** begin **

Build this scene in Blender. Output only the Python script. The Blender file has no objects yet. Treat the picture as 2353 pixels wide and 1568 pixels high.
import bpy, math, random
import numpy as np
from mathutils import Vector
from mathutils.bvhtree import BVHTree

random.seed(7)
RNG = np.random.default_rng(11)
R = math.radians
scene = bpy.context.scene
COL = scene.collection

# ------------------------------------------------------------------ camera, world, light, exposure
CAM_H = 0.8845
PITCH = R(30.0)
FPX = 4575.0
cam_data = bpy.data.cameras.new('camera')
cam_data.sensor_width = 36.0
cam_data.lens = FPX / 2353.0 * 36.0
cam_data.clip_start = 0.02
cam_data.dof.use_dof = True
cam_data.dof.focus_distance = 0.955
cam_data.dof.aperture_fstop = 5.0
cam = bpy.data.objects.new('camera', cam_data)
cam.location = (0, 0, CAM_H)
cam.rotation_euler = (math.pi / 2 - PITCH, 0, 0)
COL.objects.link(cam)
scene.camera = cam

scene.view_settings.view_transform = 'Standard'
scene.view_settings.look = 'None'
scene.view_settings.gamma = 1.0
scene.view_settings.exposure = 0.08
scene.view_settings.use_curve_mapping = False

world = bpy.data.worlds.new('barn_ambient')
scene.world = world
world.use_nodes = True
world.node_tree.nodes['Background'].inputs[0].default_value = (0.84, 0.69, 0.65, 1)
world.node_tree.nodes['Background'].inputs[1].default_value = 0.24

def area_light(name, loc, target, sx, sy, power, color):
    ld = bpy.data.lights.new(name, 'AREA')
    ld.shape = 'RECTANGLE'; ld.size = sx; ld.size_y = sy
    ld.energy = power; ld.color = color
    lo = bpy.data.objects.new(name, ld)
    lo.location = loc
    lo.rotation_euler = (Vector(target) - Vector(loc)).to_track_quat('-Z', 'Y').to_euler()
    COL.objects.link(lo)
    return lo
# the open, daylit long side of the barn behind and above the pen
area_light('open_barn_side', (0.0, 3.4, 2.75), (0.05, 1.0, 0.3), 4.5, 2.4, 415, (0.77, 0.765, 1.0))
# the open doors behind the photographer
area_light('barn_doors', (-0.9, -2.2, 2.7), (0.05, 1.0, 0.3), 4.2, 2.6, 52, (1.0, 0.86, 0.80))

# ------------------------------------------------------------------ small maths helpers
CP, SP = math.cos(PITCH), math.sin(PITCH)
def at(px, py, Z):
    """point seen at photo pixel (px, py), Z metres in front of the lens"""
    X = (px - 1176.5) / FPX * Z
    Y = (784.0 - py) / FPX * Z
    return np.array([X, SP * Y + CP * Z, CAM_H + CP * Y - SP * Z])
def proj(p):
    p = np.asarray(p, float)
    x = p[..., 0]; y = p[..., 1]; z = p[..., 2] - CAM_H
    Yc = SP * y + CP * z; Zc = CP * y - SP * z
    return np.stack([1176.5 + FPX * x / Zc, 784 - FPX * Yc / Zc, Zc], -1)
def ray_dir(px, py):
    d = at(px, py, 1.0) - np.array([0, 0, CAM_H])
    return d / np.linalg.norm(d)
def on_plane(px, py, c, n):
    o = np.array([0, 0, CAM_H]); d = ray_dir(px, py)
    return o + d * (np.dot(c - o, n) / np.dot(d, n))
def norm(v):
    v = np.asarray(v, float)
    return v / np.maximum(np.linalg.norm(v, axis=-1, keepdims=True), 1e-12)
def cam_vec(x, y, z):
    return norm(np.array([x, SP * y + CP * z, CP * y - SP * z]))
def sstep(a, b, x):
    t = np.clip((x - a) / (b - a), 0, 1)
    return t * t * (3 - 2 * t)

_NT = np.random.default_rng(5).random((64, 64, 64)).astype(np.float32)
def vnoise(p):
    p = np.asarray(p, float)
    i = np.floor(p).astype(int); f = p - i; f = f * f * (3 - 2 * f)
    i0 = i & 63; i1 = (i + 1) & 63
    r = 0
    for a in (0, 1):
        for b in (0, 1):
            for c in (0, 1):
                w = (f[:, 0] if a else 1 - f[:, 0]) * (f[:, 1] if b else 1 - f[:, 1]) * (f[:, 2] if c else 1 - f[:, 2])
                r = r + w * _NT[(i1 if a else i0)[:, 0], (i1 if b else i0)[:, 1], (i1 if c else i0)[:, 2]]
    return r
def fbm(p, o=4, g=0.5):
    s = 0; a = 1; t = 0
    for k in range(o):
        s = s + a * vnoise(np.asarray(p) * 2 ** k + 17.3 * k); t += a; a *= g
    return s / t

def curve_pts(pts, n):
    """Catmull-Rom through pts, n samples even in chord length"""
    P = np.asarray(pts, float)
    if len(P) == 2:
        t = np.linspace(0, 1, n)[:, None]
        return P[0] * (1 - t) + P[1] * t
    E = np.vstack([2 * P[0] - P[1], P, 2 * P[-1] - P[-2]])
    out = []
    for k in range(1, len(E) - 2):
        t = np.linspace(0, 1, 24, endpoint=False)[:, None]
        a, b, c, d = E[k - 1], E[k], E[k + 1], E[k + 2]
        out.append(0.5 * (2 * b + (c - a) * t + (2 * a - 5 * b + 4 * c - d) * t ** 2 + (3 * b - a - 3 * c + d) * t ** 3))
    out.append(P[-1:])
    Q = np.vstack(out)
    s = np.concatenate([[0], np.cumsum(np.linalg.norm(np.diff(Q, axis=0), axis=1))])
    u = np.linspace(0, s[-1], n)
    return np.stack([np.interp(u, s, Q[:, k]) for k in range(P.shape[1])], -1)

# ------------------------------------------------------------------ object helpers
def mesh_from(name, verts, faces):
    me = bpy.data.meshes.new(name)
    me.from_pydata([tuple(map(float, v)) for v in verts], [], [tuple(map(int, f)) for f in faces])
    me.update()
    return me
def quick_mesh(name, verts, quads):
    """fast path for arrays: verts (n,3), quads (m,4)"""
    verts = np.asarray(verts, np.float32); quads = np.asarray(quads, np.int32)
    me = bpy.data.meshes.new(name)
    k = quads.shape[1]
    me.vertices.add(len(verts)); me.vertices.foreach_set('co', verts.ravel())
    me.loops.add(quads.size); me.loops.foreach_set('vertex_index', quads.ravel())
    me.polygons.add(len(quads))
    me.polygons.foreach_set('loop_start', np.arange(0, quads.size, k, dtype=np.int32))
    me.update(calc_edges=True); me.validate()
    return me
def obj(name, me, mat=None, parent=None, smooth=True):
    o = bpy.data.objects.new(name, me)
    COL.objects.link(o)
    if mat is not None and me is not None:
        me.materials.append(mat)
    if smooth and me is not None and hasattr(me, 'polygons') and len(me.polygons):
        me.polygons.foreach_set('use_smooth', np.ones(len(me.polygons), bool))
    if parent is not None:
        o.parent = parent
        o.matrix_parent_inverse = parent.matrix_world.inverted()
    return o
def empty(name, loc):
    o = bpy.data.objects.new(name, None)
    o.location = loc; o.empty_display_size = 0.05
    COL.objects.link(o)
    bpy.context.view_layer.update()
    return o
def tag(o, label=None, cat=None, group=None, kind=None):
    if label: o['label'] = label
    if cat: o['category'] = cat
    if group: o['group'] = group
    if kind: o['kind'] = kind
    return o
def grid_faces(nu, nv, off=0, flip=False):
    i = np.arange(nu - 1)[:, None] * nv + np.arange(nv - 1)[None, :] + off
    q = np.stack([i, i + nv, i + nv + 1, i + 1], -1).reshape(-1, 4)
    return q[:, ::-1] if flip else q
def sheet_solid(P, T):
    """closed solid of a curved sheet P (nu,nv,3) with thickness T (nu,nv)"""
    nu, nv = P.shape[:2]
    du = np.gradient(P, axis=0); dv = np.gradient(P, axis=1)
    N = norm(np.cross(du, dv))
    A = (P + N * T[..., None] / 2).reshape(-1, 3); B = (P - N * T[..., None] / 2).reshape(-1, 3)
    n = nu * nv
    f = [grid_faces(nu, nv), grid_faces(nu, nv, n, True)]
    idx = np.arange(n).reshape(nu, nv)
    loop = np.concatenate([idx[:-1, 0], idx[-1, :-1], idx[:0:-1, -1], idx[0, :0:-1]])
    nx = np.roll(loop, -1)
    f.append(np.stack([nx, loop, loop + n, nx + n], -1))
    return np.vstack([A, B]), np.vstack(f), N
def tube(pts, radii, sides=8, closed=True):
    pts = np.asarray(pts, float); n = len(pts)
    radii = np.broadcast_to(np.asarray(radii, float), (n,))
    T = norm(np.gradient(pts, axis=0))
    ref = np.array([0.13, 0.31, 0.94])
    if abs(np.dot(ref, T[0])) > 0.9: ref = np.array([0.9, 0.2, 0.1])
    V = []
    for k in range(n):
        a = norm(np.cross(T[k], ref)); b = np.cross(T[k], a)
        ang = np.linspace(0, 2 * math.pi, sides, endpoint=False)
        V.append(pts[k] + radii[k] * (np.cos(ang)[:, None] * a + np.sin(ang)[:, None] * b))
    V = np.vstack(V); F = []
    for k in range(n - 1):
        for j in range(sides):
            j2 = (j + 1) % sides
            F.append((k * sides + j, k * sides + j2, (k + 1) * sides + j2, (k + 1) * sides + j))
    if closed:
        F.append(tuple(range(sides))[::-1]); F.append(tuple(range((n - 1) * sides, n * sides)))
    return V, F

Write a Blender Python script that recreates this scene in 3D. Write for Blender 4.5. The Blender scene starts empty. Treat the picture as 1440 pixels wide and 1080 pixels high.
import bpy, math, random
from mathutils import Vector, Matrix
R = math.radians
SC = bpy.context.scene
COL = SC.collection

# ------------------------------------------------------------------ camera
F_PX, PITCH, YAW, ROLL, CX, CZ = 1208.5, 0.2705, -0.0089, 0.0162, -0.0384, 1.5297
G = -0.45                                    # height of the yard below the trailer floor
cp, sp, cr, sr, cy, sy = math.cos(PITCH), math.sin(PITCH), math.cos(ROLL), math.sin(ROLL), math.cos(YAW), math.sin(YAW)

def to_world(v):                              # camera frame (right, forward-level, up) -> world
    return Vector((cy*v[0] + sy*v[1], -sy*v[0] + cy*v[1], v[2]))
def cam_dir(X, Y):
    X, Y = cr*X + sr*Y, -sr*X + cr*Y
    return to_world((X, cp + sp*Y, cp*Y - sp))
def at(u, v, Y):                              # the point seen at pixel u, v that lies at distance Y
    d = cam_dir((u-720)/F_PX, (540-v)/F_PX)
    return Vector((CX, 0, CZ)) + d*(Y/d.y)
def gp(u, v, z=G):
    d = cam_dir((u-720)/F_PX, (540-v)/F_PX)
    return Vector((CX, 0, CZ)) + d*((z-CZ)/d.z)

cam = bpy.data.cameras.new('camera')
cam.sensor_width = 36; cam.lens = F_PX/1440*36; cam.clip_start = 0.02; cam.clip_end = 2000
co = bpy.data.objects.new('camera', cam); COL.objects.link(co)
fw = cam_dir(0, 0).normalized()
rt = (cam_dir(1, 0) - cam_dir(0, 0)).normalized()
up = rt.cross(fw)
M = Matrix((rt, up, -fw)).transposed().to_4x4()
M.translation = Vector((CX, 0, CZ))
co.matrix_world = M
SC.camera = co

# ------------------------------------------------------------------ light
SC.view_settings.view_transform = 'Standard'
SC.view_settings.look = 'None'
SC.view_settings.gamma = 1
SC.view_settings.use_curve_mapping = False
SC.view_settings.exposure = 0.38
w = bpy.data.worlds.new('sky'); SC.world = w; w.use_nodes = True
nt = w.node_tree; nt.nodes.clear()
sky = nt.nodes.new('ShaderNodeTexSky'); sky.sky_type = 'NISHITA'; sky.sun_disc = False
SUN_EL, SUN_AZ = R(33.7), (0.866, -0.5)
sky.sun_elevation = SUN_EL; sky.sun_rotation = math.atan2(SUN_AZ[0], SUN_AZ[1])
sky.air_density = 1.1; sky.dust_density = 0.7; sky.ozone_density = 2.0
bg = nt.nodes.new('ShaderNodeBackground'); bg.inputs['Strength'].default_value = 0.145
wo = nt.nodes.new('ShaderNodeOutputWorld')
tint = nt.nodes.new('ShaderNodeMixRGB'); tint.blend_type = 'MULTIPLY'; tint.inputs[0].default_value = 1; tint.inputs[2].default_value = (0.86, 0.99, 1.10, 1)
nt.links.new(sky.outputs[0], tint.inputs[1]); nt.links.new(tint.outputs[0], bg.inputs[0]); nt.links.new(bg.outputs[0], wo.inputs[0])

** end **

→ Work required: Set down each line of the material verbatim, from the first line through the line that contains "scene.camera = cam".

→ Solution:
Build this scene in Blender. Output only the Python script. The Blender file has no objects yet. Treat the picture as 2353 pixels wide and 1568 pixels high.
import bpy, math, random
import numpy as np
from mathutils import Vector
from mathutils.bvhtree import BVHTree

random.seed(7)
RNG = np.random.default_rng(11)
R = math.radians
scene = bpy.context.scene
COL = scene.collection

# ------------------------------------------------------------------ camera, world, light, exposure
CAM_H = 0.8845
PITCH = R(30.0)
FPX = 4575.0
cam_data = bpy.data.cameras.new('camera')
cam_data.sensor_width = 36.0
cam_data.lens = FPX / 2353.0 * 36.0
cam_data.clip_start = 0.02
cam_data.dof.use_dof = True
cam_data.dof.focus_distance = 0.955
cam_data.dof.aperture_fstop = 5.0
cam = bpy.data.objects.new('camera', cam_data)
cam.location = (0, 0, CAM_H)
cam.rotation_euler = (math.pi / 2 - PITCH, 0, 0)
COL.objects.link(cam)
scene.camera = cam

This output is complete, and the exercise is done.